Pursuant to the terms of the Supplement, the Company has accepted the Senior Notes validly tendered for payment on a pro rata basis since the aggregate principal amount of Senior Notes validly tendered exceeds €5,271,000.00. Any such pro rata allocation has been calculated by multiplying the principal amount of Senior Notes validly tendered by a holder of Senior Notes via a tender instruction by a factor equal to the aggregate principal amount of the Senior Notes that the Company is to purchase divided by the aggregate principal amount of all the Senior Notes validly tendered and not validly withdrawn. Any tendered Senior Notes not purchased due to proration will be returned to the holder thereof as promptly as practicable after the Payment Date (as defined in the Supplement). Pursuant to the terms of the Supplement, the Proposed Amendments, with the exception of the Release (as defined in the Supplement), have become operative in accordance with their terms. The Release (as defined in the Supplement) shall not take effect until the irrevocable deposit of the January Interest Payment (as defined in the Supplement) pursuant to the terms of the January Interest Escrow Agreement (as defined in the Supplement).

Holders of Senior Notes whose Senior Notes were accepted for purchase will receive 100% of the principal amount of the tendered Senior Notes (the "Purchase Price"), plus accrued and unpaid interest thereon from the most recent payment of interest preceding the Payment Date (as defined in the Supplement), up to, but not including, the Payment Date (the “Accrued Interest”), as adjusted on a pro rata basis.
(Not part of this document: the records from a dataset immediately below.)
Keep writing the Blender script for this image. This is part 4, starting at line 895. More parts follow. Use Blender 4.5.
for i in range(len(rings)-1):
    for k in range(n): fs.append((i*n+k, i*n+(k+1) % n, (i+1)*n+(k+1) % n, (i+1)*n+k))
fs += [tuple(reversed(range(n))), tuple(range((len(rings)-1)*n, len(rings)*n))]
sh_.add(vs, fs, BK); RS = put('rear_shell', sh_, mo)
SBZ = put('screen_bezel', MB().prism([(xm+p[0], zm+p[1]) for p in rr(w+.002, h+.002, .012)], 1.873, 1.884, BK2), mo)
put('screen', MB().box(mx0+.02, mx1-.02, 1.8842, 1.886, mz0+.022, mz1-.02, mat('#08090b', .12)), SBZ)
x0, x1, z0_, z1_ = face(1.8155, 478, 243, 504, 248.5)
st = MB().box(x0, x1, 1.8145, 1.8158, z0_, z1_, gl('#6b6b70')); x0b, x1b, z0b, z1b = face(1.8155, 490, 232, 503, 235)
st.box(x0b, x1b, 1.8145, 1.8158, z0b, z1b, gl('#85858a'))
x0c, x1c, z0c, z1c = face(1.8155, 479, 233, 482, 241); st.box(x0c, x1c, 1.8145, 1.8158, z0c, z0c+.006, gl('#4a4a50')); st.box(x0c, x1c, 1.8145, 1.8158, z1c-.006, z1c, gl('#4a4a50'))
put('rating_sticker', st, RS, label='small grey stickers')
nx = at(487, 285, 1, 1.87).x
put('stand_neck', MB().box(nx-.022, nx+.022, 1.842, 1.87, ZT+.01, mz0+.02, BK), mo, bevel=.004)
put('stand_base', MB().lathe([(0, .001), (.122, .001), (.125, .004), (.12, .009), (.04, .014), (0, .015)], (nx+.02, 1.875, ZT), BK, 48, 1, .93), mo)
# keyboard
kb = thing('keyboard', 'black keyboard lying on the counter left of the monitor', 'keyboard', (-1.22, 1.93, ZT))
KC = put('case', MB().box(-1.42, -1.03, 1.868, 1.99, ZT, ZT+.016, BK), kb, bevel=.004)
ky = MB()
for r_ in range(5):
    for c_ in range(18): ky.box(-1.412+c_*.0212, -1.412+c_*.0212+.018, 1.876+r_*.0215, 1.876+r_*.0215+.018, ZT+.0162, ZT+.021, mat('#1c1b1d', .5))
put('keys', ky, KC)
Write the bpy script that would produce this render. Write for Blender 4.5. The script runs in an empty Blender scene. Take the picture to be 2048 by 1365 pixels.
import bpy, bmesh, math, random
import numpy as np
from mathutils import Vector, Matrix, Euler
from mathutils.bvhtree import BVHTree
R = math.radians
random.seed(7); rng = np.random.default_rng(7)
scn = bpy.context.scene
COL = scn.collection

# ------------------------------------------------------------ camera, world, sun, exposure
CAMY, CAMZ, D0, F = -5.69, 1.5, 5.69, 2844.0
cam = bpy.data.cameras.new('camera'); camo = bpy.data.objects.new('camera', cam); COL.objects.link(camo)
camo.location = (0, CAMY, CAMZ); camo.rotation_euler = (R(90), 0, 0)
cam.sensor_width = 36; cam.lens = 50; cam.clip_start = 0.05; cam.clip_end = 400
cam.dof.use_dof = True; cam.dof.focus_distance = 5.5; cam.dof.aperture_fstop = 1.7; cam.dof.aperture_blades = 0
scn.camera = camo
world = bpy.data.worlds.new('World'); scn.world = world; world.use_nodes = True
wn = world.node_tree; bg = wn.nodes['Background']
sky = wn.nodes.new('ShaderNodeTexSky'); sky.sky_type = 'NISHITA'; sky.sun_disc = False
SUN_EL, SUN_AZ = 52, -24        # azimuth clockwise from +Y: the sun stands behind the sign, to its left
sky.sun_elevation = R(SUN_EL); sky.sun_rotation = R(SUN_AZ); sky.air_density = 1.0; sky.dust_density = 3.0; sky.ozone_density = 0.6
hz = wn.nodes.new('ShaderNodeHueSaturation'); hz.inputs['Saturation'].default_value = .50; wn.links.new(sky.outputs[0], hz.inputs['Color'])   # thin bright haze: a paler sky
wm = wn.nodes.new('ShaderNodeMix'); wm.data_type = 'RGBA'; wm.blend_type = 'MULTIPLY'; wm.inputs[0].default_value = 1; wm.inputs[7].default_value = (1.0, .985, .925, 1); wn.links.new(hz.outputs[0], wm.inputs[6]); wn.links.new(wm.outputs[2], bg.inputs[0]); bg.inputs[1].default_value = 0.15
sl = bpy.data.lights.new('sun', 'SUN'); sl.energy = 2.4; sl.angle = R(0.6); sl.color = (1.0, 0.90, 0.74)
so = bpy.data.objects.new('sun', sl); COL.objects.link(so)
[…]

All payments will be made as provided in the Supplement. The Company will pay up to €5,525,225.25 in the aggregate to purchase its outstanding Senior Notes at par, which amount includes the payment of the Purchase Price and Accrued Interest on the Payment Date (as defined in the Supplement). As required by the Proposed Amendments, the Company intends to, no later than December 5, 2007, irrevocably deposit an amount necessary to pay the January Interest Payment with The Bank of New York, in its capacity as escrow agent, for payment on January 15, 2008 by The Bank of New York (as escrow agent) of the January Interest Payment pursuant to the terms of the January Interest Escrow Agreement. The Release shall become effective immediately upon such deposit.

In addition, for further information and for copies of the Original Tender Offer Statement or the Supplement please contact: The Bank of New York and The Bank of New York (Luxembourg) S.A. at One Canada Square, London E14 5AL, England, Attention: Corporate Trust Administration, e-mail: phoward@bankofny.com and/or alexshaw@bankofny.com, Tel: +44 207 964 8849 and/or +44 207 964 8873, in their capacity as Information Agents and Tabulation Agents in Luxembourg.

This announcement is for informational purposes only and does not constitute an invitation to participate in the Offer in any jurisdiction in which, or to or from any person to or from whom it is unlawful to make such invitation under applicable securities laws. The distribution of this announcement in certain jurisdictions may be restricted by law. Persons into whose possession this document comes are required to inform themselves about, and to observe any such restrictions. The Offer was made only by the Original Tender Offer Statement dated October 18, 2007, as amended and supplemented by the Supplement dated November 16, 2007.

Cautionary Note Regarding Forward-Looking Statements

This press release contains forward-looking statements within the meaning of the federal securities laws relating to the Offer. These statements are based upon management's current expectations and beliefs and are subject to certain risks and uncertainties that could cause actual results to differ materially from those described in the forward-looking statements. These risks and uncertainties include market conditions and other factors beyond the Company's control and the risk factors and other cautionary statements discussed in the Supplement.